Largely, though, the “rage” and determination has been inherited. Lopez’s father was born in Brooklyn but spent a large part of his childhood in Honduras. He stole and sold to make ends meet - later serving 11 days in jail on drug charges -and already had a reputation for fighting in the street before his volatile life was tragically upended by the deaths of his parents. Lopez Sr only had one amateur fight, but when his son was born, he transferred his passion for boxing with equal measures of love and fury. “He first put gloves on me when I was two years old,” Lopez says. “My father is very intense, just like every other coach.”
For all Lopez Sr’s pugnacious antics, which are now better recognised in furious denunciations of his son’s opponents, his fierce passion and prowess as a trainer are inarguable. As a young teenager, with minimal outside influence, Lopez won national championships and proved himself as one of boxing’s most valuable prospects. His career has been fast-tracked ever since, but the pursuit of success also bears a toll, and in one memorable televised interview prior to the Lomachenko fight, Lopez broke down when discussing how the relationship with his father had deteriorated.
“It took us a long time to find the balance [between being a father and a coach],” Lopez says now of that rift. “Nothing comes easy when it’s done the right way. Now we’ve understood each other more, we respect each other in a much better way. Sometimes I have to be like the father and talk to him about certain things. A lot of people think we’ll break up eventually, but that will never be the case. He’s a tremendous father and an incredible coach and I think a lot of people need to give him more respect. For everyone out there, he may seem different, he may seem crazy, but he knows what you need to become an undisputed champion.”
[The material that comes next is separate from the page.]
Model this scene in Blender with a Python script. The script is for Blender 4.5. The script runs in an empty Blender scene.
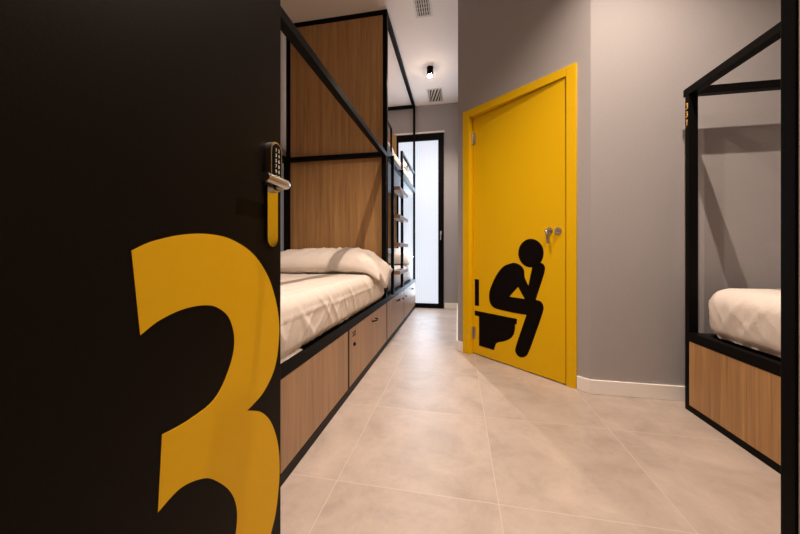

For all their bluster, Lopez Sr’s lofty prophecies for his son have almost always been realised. So, perhaps, it is only right that Lopez taps into that same vein when considering what comes next. “Last year, I put my foot on everyone’s necks. This year, I’m choking them,” he says, before bursting into laughter. “What I did with Lomachenko was just a little taste. This is just the beginning. Tyson Fury, I love you. Canelo, te amo. But this is the new generation. Teofimo is taking over and nobody can stop that. We’re going to be the face of boxing.”
And what of the man behind that face, who still remembers every heartbreak? Slowly, Lopez says, the image of that small child running out of the gym will be hidden from view completely. “People don’t need to know [what’s happening behind the mask],” he says. “I am who I am in boxing because I have to be. It's a very dirty sport. When people think you’re soft, they think they can do something. It’s about protection. Whether they like me or not, they’re still going to watch Teofimo.”